* start WORKING DATA *
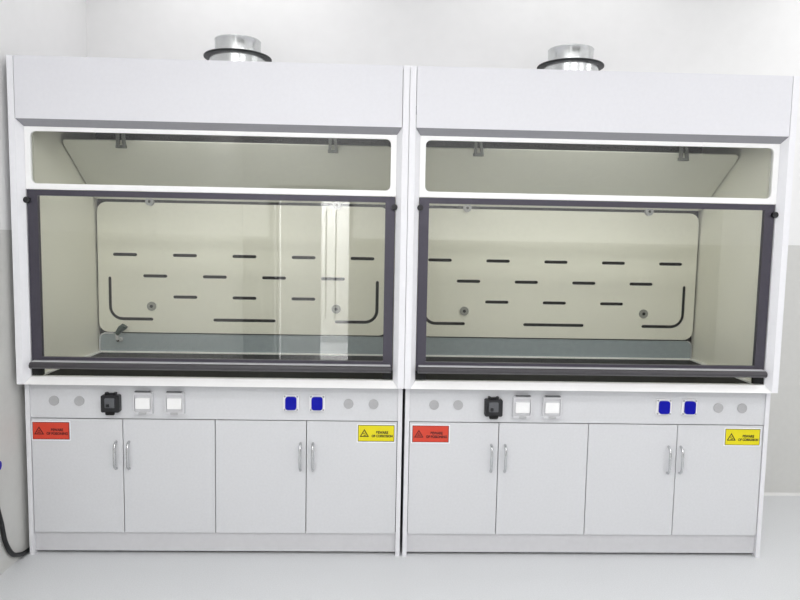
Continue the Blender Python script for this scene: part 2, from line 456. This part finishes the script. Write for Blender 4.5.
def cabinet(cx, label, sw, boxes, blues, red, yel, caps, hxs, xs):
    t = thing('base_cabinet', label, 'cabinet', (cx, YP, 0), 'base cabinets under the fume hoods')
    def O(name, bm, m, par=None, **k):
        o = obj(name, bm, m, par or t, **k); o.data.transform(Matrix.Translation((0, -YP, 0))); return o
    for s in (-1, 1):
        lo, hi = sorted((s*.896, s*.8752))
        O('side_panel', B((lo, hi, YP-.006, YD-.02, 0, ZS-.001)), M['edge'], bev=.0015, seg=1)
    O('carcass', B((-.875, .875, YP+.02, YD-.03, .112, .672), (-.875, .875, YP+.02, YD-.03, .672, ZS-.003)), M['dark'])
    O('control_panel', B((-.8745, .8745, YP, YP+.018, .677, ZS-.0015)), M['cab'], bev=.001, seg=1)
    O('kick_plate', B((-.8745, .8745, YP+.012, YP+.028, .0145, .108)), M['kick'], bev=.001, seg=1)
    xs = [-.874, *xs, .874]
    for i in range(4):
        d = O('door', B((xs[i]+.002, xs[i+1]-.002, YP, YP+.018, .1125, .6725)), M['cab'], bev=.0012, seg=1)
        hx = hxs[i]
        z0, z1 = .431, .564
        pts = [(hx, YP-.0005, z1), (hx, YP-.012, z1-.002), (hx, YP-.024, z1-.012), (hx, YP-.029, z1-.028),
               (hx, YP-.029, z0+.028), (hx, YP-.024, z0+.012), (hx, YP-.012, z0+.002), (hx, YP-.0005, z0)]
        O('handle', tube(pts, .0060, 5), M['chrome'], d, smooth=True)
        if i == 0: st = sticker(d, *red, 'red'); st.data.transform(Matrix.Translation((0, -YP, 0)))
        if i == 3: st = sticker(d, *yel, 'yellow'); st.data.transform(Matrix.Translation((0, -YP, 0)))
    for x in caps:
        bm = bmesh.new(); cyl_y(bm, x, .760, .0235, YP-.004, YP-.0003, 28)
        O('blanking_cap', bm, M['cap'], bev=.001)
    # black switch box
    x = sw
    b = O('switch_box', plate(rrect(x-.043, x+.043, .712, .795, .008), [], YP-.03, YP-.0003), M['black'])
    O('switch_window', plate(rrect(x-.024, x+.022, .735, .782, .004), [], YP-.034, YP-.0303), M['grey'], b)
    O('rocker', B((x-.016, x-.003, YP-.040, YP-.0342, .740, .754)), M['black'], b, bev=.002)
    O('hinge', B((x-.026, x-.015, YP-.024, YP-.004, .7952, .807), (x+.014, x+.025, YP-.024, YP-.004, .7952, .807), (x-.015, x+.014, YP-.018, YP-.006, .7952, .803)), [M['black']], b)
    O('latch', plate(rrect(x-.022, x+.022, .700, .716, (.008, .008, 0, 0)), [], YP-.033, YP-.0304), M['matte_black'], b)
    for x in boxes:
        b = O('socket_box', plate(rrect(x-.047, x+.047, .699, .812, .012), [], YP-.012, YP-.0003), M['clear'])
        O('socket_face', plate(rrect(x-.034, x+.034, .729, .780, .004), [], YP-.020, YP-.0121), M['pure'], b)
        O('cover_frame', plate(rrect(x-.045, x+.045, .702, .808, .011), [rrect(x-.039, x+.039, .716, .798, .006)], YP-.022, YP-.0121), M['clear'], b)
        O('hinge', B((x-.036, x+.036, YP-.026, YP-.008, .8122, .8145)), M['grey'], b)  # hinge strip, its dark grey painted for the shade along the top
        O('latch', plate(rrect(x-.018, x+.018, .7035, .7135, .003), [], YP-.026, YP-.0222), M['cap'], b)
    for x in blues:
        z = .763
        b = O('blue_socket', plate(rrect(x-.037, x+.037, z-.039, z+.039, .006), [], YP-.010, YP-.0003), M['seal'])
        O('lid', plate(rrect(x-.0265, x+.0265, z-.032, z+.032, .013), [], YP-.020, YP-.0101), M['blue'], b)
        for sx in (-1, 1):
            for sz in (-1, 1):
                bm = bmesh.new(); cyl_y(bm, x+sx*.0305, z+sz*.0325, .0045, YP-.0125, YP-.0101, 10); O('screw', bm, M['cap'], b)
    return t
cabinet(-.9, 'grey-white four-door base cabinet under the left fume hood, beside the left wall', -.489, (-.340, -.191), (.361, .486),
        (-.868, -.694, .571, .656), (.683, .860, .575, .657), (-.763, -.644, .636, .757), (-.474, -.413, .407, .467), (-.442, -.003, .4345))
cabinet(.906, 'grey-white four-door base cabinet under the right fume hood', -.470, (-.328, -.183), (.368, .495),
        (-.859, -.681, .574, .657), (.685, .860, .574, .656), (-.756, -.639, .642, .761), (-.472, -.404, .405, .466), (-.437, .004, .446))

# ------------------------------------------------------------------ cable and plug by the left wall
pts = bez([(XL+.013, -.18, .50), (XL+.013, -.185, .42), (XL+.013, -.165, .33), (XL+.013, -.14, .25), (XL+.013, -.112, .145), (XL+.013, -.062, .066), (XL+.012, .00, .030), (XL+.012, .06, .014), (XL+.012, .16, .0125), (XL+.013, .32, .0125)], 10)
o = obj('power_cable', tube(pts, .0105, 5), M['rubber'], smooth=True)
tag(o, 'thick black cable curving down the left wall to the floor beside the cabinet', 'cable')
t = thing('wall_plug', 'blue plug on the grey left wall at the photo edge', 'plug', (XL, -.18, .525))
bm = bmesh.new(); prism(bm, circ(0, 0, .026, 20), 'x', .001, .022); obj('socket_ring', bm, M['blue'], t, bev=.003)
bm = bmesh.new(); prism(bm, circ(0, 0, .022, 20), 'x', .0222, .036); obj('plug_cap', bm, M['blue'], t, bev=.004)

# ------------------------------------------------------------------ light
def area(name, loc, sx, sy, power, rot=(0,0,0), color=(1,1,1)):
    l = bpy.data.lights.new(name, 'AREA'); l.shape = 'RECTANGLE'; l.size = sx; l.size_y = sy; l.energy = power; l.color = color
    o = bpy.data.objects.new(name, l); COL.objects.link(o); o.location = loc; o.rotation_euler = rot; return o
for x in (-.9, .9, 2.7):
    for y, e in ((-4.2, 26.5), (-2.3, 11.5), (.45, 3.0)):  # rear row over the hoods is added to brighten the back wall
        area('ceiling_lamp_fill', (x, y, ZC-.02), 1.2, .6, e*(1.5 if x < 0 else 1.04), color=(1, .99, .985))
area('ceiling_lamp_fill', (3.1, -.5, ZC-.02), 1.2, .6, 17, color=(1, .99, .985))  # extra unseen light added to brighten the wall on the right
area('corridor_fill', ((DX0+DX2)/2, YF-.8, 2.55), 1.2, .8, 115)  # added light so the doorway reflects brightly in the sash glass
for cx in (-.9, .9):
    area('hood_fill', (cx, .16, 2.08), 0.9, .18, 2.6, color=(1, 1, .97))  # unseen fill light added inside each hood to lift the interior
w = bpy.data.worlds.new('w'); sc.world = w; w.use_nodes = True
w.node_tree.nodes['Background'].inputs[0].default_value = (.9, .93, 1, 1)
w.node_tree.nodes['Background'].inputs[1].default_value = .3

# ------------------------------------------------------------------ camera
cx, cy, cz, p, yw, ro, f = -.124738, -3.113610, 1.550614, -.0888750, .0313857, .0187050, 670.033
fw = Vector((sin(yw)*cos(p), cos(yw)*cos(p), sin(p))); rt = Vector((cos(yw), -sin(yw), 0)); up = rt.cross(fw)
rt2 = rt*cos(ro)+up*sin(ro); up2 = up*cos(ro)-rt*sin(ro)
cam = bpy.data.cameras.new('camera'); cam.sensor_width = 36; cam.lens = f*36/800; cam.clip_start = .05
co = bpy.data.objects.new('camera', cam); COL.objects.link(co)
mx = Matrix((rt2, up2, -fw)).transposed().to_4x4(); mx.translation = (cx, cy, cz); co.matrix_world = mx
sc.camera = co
* end WORKING DATA *
* start WORKING DATA *
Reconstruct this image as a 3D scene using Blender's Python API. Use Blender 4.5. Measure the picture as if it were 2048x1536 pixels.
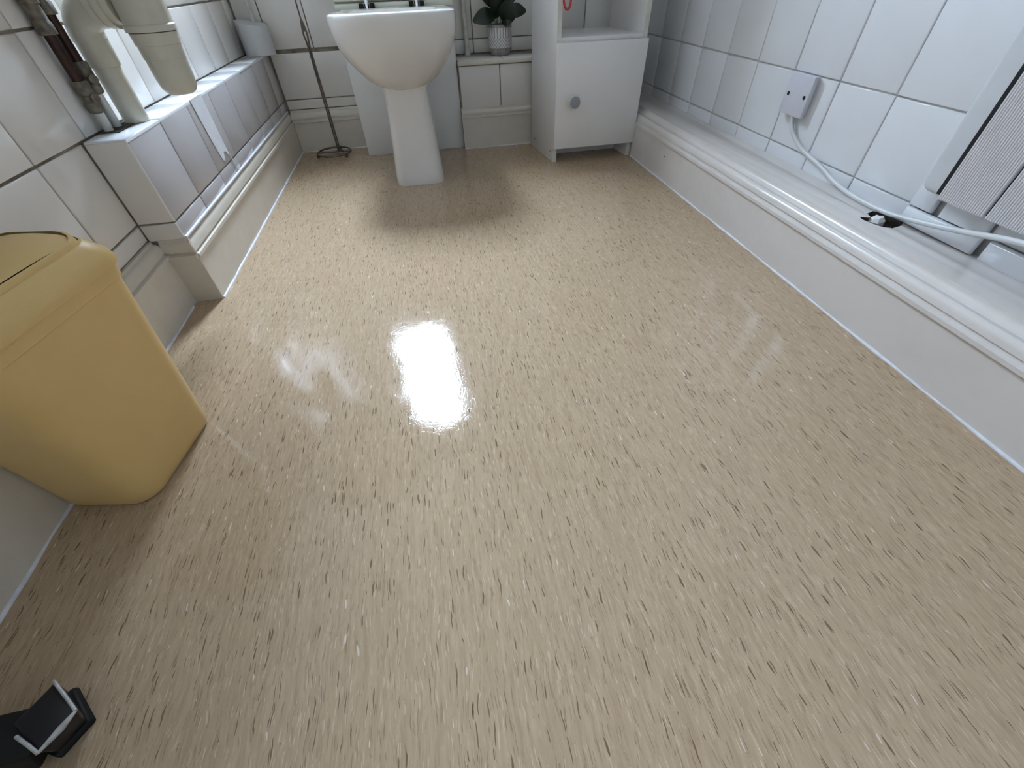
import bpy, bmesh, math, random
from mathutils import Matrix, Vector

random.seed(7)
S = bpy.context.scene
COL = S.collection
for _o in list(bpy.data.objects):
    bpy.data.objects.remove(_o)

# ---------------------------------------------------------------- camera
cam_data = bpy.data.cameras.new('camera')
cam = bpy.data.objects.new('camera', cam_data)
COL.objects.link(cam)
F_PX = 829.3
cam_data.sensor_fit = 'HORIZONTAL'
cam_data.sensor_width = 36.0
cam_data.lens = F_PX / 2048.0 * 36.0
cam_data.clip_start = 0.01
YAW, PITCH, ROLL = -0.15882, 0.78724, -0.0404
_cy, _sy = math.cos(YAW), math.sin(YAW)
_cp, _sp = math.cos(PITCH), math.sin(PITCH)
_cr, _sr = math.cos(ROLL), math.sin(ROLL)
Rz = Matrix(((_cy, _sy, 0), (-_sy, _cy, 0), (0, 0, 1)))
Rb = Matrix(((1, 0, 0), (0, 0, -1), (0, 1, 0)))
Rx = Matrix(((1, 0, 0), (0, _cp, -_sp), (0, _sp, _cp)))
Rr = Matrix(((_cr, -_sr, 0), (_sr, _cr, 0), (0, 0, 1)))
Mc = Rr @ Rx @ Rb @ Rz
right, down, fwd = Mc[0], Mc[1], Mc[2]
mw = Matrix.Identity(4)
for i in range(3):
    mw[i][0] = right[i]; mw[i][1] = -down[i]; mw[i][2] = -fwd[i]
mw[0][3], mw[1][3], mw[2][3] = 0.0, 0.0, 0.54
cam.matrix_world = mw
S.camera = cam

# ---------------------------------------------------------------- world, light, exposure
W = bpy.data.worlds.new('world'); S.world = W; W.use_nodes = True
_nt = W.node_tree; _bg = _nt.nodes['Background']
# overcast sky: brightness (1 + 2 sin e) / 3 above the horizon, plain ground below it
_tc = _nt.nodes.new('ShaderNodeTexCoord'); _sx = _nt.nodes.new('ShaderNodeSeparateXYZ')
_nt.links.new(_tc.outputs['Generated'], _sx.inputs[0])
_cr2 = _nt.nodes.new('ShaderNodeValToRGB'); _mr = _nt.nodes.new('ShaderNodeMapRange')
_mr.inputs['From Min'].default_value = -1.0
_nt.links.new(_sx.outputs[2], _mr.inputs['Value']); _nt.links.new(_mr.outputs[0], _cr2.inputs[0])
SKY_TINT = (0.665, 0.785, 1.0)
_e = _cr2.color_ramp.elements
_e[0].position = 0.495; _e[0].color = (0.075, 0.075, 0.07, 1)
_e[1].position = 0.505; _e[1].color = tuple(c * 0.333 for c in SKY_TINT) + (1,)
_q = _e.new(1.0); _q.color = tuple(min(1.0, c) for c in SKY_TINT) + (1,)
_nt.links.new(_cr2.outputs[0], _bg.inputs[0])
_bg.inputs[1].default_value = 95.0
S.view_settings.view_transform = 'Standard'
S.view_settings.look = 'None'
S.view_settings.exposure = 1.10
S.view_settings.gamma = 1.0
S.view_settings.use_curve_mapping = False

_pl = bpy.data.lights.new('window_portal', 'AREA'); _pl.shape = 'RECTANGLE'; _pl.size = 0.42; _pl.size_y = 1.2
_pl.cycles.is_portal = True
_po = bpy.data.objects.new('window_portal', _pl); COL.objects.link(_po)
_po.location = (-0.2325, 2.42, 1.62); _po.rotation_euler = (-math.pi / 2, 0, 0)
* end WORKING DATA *
| STATED TASK |
Give the number of lines that carry the word "Blender", with nothing added.

| RESULT BELOW |
2